▶ **TASK TO CARRY OUT**
In full and without alteration, give the listing again.

▶ **MATERIAL PROVIDED**
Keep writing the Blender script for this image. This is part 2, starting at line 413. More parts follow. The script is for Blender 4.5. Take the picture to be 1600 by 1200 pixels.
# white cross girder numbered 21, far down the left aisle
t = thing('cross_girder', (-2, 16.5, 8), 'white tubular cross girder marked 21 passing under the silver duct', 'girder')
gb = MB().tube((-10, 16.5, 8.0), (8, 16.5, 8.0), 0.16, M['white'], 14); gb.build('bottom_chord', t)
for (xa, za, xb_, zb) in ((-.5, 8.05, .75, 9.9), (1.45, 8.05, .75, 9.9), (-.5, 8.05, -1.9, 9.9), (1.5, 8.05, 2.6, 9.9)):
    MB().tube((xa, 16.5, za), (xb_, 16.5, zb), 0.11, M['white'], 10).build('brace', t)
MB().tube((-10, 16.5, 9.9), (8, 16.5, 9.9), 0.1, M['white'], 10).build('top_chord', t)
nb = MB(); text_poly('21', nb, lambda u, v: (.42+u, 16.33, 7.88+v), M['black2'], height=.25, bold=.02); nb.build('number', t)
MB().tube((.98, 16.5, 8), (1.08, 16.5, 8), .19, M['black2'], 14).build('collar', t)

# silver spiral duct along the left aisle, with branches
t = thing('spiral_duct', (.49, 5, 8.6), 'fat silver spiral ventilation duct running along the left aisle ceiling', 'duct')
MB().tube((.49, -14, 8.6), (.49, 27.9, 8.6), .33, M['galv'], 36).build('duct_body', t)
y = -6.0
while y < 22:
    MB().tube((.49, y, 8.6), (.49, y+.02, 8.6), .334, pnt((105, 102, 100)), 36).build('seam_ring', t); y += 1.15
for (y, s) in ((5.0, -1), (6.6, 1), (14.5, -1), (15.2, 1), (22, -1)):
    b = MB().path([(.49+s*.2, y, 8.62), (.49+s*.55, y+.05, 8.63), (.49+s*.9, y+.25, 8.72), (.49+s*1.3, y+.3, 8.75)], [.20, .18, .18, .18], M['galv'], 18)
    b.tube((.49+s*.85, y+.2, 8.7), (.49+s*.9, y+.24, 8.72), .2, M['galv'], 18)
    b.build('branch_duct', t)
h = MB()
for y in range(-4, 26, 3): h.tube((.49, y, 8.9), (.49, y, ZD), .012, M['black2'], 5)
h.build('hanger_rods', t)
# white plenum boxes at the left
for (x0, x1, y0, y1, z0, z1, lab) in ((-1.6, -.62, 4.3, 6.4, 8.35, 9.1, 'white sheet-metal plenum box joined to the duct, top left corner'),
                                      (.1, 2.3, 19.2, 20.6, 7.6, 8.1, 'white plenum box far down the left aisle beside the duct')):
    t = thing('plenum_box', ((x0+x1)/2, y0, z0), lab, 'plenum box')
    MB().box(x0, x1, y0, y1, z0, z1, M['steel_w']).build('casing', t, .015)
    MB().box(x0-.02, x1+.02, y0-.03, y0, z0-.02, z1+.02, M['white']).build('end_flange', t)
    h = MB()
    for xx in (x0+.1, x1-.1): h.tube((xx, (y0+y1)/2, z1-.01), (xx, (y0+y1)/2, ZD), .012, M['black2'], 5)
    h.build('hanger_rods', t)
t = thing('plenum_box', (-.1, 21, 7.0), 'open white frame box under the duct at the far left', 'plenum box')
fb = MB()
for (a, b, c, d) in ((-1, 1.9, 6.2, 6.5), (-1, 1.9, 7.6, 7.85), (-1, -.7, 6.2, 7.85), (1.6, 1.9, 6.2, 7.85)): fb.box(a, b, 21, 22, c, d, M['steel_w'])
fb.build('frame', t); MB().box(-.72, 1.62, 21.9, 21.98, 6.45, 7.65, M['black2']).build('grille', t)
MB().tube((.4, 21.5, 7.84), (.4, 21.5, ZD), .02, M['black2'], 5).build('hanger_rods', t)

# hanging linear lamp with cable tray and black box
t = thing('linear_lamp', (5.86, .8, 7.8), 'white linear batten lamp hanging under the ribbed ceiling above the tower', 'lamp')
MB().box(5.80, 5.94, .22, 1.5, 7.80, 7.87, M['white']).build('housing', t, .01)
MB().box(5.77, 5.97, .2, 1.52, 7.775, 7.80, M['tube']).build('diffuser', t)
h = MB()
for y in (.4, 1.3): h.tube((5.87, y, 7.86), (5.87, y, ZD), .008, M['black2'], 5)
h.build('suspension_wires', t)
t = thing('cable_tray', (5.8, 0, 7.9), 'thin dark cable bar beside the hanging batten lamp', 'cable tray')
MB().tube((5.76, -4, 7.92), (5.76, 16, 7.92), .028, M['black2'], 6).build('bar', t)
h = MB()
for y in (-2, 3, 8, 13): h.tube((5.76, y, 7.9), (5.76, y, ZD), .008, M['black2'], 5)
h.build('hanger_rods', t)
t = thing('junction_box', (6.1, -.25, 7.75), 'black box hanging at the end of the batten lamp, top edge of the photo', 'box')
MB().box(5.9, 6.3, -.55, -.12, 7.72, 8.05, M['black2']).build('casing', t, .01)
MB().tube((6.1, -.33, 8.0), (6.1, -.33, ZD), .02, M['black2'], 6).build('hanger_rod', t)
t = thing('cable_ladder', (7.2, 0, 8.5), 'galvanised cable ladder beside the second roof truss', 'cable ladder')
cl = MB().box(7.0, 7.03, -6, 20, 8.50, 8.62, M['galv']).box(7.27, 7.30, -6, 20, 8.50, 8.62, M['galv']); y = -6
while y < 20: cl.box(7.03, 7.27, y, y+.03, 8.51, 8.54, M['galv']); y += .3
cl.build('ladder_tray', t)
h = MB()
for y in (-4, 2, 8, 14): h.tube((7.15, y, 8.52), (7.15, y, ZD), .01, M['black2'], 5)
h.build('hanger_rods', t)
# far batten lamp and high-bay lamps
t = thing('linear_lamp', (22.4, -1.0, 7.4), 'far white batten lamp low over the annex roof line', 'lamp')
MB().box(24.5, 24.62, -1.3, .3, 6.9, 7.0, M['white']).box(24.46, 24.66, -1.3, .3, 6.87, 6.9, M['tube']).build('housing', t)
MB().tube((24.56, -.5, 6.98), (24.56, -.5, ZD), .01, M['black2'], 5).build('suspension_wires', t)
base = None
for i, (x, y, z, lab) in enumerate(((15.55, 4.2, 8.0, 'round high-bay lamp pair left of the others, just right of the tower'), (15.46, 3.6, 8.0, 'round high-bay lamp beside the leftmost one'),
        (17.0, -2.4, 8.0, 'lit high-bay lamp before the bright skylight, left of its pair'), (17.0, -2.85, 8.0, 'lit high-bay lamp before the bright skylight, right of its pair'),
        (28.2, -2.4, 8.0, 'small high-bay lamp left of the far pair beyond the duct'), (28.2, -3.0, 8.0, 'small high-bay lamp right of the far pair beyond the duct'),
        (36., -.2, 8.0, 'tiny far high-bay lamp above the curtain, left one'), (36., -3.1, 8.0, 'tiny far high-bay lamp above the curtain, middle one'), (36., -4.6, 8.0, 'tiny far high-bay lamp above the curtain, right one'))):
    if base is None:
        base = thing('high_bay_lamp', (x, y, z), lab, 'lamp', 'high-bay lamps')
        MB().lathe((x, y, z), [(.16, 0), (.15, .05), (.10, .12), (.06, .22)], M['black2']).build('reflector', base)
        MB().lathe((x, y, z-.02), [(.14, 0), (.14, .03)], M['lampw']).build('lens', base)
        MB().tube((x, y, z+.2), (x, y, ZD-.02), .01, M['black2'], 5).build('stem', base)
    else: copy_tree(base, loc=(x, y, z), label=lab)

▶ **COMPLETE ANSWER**
Keep writing the Blender script for this image. This is part 2, starting at line 413. More parts follow. The script is for Blender 4.5. Take the picture to be 1600 by 1200 pixels.
# white cross girder numbered 21, far down the left aisle
t = thing('cross_girder', (-2, 16.5, 8), 'white tubular cross girder marked 21 passing under the silver duct', 'girder')
gb = MB().tube((-10, 16.5, 8.0), (8, 16.5, 8.0), 0.16, M['white'], 14); gb.build('bottom_chord', t)
for (xa, za, xb_, zb) in ((-.5, 8.05, .75, 9.9), (1.45, 8.05, .75, 9.9), (-.5, 8.05, -1.9, 9.9), (1.5, 8.05, 2.6, 9.9)):
    MB().tube((xa, 16.5, za), (xb_, 16.5, zb), 0.11, M['white'], 10).build('brace', t)
MB().tube((-10, 16.5, 9.9), (8, 16.5, 9.9), 0.1, M['white'], 10).build('top_chord', t)
nb = MB(); text_poly('21', nb, lambda u, v: (.42+u, 16.33, 7.88+v), M['black2'], height=.25, bold=.02); nb.build('number', t)
MB().tube((.98, 16.5, 8), (1.08, 16.5, 8), .19, M['black2'], 14).build('collar', t)

# silver spiral duct along the left aisle, with branches
t = thing('spiral_duct', (.49, 5, 8.6), 'fat silver spiral ventilation duct running along the left aisle ceiling', 'duct')
MB().tube((.49, -14, 8.6), (.49, 27.9, 8.6), .33, M['galv'], 36).build('duct_body', t)
y = -6.0
while y < 22:
    MB().tube((.49, y, 8.6), (.49, y+.02, 8.6), .334, pnt((105, 102, 100)), 36).build('seam_ring', t); y += 1.15
for (y, s) in ((5.0, -1), (6.6, 1), (14.5, -1), (15.2, 1), (22, -1)):
    b = MB().path([(.49+s*.2, y, 8.62), (.49+s*.55, y+.05, 8.63), (.49+s*.9, y+.25, 8.72), (.49+s*1.3, y+.3, 8.75)], [.20, .18, .18, .18], M['galv'], 18)
    b.tube((.49+s*.85, y+.2, 8.7), (.49+s*.9, y+.24, 8.72), .2, M['galv'], 18)
    b.build('branch_duct', t)
h = MB()
for y in range(-4, 26, 3): h.tube((.49, y, 8.9), (.49, y, ZD), .012, M['black2'], 5)
h.build('hanger_rods', t)
# white plenum boxes at the left
for (x0, x1, y0, y1, z0, z1, lab) in ((-1.6, -.62, 4.3, 6.4, 8.35, 9.1, 'white sheet-metal plenum box joined to the duct, top left corner'),
                                      (.1, 2.3, 19.2, 20.6, 7.6, 8.1, 'white plenum box far down the left aisle beside the duct')):
    t = thing('plenum_box', ((x0+x1)/2, y0, z0), lab, 'plenum box')
    MB().box(x0, x1, y0, y1, z0, z1, M['steel_w']).build('casing', t, .015)
    MB().box(x0-.02, x1+.02, y0-.03, y0, z0-.02, z1+.02, M['white']).build('end_flange', t)
    h = MB()
    for xx in (x0+.1, x1-.1): h.tube((xx, (y0+y1)/2, z1-.01), (xx, (y0+y1)/2, ZD), .012, M['black2'], 5)
    h.build('hanger_rods', t)
t = thing('plenum_box', (-.1, 21, 7.0), 'open white frame box under the duct at the far left', 'plenum box')
fb = MB()
for (a, b, c, d) in ((-1, 1.9, 6.2, 6.5), (-1, 1.9, 7.6, 7.85), (-1, -.7, 6.2, 7.85), (1.6, 1.9, 6.2, 7.85)): fb.box(a, b, 21, 22, c, d, M['steel_w'])
fb.build('frame', t); MB().box(-.72, 1.62, 21.9, 21.98, 6.45, 7.65, M['black2']).build('grille', t)
MB().tube((.4, 21.5, 7.84), (.4, 21.5, ZD), .02, M['black2'], 5).build('hanger_rods', t)

# hanging linear lamp with cable tray and black box
t = thing('linear_lamp', (5.86, .8, 7.8), 'white linear batten lamp hanging under the ribbed ceiling above the tower', 'lamp')
MB().box(5.80, 5.94, .22, 1.5, 7.80, 7.87, M['white']).build('housing', t, .01)
MB().box(5.77, 5.97, .2, 1.52, 7.775, 7.80, M['tube']).build('diffuser', t)
h = MB()
for y in (.4, 1.3): h.tube((5.87, y, 7.86), (5.87, y, ZD), .008, M['black2'], 5)
h.build('suspension_wires', t)
t = thing('cable_tray', (5.8, 0, 7.9), 'thin dark cable bar beside the hanging batten lamp', 'cable tray')
MB().tube((5.76, -4, 7.92), (5.76, 16, 7.92), .028, M['black2'], 6).build('bar', t)
h = MB()
for y in (-2, 3, 8, 13): h.tube((5.76, y, 7.9), (5.76, y, ZD), .008, M['black2'], 5)
h.build('hanger_rods', t)
t = thing('junction_box', (6.1, -.25, 7.75), 'black box hanging at the end of the batten lamp, top edge of the photo', 'box')
MB().box(5.9, 6.3, -.55, -.12, 7.72, 8.05, M['black2']).build('casing', t, .01)
MB().tube((6.1, -.33, 8.0), (6.1, -.33, ZD), .02, M['black2'], 6).build('hanger_rod', t)
t = thing('cable_ladder', (7.2, 0, 8.5), 'galvanised cable ladder beside the second roof truss', 'cable ladder')
cl = MB().box(7.0, 7.03, -6, 20, 8.50, 8.62, M['galv']).box(7.27, 7.30, -6, 20, 8.50, 8.62, M['galv']); y = -6
while y < 20: cl.box(7.03, 7.27, y, y+.03, 8.51, 8.54, M['galv']); y += .3
cl.build('ladder_tray', t)
h = MB()
for y in (-4, 2, 8, 14): h.tube((7.15, y, 8.52), (7.15, y, ZD), .01, M['black2'], 5)
h.build('hanger_rods', t)
# far batten lamp and high-bay lamps
t = thing('linear_lamp', (22.4, -1.0, 7.4), 'far white batten lamp low over the annex roof line', 'lamp')
MB().box(24.5, 24.62, -1.3, .3, 6.9, 7.0, M['white']).box(24.46, 24.66, -1.3, .3, 6.87, 6.9, M['tube']).build('housing', t)
MB().tube((24.56, -.5, 6.98), (24.56, -.5, ZD), .01, M['black2'], 5).build('suspension_wires', t)
base = None
for i, (x, y, z, lab) in enumerate(((15.55, 4.2, 8.0, 'round high-bay lamp pair left of the others, just right of the tower'), (15.46, 3.6, 8.0, 'round high-bay lamp beside the leftmost one'),
        (17.0, -2.4, 8.0, 'lit high-bay lamp before the bright skylight, left of its pair'), (17.0, -2.85, 8.0, 'lit high-bay lamp before the bright skylight, right of its pair'),
        (28.2, -2.4, 8.0, 'small high-bay lamp left of the far pair beyond the duct'), (28.2, -3.0, 8.0, 'small high-bay lamp right of the far pair beyond the duct'),
        (36., -.2, 8.0, 'tiny far high-bay lamp above the curtain, left one'), (36., -3.1, 8.0, 'tiny far high-bay lamp above the curtain, middle one'), (36., -4.6, 8.0, 'tiny far high-bay lamp above the curtain, right one'))):
    if base is None:
        base = thing('high_bay_lamp', (x, y, z), lab, 'lamp', 'high-bay lamps')
        MB().lathe((x, y, z), [(.16, 0), (.15, .05), (.10, .12), (.06, .22)], M['black2']).build('reflector', base)
        MB().lathe((x, y, z-.02), [(.14, 0), (.14, .03)], M['lampw']).build('lens', base)
        MB().tube((x, y, z+.2), (x, y, ZD-.02), .01, M['black2'], 5).build('stem', base)
    else: copy_tree(base, loc=(x, y, z), label=lab)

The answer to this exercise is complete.